32 Há, portanto que responder à questão prejudicial que a directiva se opõe à aplicação de disposições nacionais, tais como as do direito alemão, que excluem, de maneira geral, as mulheres dos empregos militares que incluam a utilização de armas e que autorizam o seu acesso somente aos serviços de saúde e às formações de música militar.

Decisão sobre as despesas


Quanto às despesas

33 As despesas efectuadas pelos Governos alemão, italiano e do Reino Unido bem como pela Comissão, que apresentaram observações ao Tribunal, não são reembolsáveis.

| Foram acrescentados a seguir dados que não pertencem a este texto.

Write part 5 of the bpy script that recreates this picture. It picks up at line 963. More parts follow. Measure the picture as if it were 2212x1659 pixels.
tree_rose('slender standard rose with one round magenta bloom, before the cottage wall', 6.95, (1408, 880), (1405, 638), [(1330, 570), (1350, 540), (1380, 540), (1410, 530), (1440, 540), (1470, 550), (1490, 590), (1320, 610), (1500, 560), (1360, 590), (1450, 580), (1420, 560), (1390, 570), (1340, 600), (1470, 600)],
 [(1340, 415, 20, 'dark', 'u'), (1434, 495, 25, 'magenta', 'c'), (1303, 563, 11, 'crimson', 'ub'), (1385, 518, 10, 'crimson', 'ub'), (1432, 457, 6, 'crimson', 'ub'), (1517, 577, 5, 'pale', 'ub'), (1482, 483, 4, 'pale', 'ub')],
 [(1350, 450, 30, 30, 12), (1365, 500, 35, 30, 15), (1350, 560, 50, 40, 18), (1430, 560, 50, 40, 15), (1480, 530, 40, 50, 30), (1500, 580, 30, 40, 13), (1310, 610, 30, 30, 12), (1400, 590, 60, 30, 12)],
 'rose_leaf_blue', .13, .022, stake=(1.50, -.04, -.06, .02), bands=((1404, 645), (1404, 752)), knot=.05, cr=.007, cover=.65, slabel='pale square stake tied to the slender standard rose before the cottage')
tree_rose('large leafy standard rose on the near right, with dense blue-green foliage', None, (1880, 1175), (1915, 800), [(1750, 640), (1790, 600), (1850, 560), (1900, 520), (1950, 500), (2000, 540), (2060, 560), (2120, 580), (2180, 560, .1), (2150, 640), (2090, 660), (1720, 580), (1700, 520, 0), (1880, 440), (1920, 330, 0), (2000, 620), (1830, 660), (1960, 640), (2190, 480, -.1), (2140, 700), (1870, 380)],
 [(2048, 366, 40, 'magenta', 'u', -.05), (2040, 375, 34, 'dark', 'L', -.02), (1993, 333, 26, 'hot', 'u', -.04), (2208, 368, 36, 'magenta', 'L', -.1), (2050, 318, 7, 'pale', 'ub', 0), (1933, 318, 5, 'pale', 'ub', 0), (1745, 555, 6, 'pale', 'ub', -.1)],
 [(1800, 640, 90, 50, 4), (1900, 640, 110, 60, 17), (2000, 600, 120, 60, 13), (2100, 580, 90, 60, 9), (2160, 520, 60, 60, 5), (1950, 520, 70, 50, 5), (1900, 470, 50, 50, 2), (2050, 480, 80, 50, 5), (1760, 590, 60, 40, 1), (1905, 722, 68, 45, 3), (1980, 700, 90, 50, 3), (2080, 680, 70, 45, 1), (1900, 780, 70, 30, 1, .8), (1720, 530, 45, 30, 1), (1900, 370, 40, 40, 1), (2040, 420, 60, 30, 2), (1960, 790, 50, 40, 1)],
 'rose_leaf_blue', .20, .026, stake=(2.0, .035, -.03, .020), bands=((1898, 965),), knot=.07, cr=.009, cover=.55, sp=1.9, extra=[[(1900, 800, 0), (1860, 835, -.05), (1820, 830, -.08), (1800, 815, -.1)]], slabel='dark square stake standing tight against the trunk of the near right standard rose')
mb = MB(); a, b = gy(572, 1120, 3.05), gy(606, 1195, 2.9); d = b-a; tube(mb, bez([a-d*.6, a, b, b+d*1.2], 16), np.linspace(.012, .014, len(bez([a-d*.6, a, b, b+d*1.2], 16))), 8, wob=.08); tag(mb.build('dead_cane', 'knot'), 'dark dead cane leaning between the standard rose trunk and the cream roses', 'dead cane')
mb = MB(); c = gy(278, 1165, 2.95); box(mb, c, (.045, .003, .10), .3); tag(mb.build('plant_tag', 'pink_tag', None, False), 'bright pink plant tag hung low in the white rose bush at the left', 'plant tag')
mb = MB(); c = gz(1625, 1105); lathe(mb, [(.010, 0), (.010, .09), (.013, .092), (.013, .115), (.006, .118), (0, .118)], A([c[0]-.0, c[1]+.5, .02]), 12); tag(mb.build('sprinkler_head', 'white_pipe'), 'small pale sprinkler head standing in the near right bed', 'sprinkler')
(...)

Revestindo o processo, quanto às partes na causa principal, a natureza de incidente suscitado perante o órgão jurisdicional nacional, compete a este decidir quanto às despesas.

Parte decisória


Pelos fundamentos expostos,

O TRIBUNAL DE JUSTIÇA,

pronunciando-se sobre a questão submetida pelo Verwaltungsgericht Hannover, por despacho de 13 de Julho de 1998, declara:

A Directiva 76/207/CEE do Conselho, de 9 de Fevereiro de 1976, relativa à concretização do princípio da igualdade de tratamento entre homens e mulheres no que se refere ao acesso ao emprego, à formação e promoção profissionais e às condições de emprego, opõe-se à aplicação de disposições nacionais, tais como as do direito alemão, que excluem, de maneira geral, as mulheres dos empregos militares que incluam a utilização de armas e que autorizam o seu acesso somente aos serviços de saúde e às formações de música militar.